Community Housing Improvement Program, et al. v. City of New York, New York, et al.
Takings JusticiabilityDoctri
Whether the provisions of the New York Rent Stabilization Law that prevent a property owner from regaining exclusive possession and control of her property after the expiration of a lease effect per se physical takings
QUESTIONS PRESENTED New York’s Rent Stabilization Law (RSL) is the nation’s most stringent rental housing regulation, governing one million New York City apartments. It appropriates owners’ right to exclude and other property rights by, upon the expiration of a tenant’s lease, preventing owners from occupying their property, changing its use, or simply leaving it vacant. Absent unlawful acts, tenants and their broadly-defined “successors” are entitled to lease renewals in perpetuity. The RSL also imposes the public burden of providing affordable housing on a subset of rental property owners, by setting maximum rent levels based in part on tenant ability to pay.
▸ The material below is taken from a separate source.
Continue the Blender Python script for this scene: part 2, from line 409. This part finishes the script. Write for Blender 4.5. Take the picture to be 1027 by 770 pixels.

New York’s high court held that this subsidization scheme is a “public assistance benefit,” “conferred by the government” through regulations “applied to private owners of real property.” The Second Circuit affirmed dismissal of petitioners’ claims, holding that owners lose their rights to exclude, use, and change the use of their property by electing to enter into a lease. In effect, these apartments become the government’s housing stock, outside the owners’ control. The questions presented are: 1. Whether the provisions of the RSL that prevent a property owner from regaining exclusive possession and control of her property after the expiration of a lease effect per se physical takings. 2. Whether, by mandating consideration of tenant ability to pay in setting maximum rents, the RSL forces a subset of owners “alone to bear public burdens which, in all fairness and justice, should be borne by the public as a whole,” and thereby effects a regulatory taking as Justices Scalia and O’Connor concluded in Pennell v. City of San Jose, 485 U.S. 1, 22 (1988).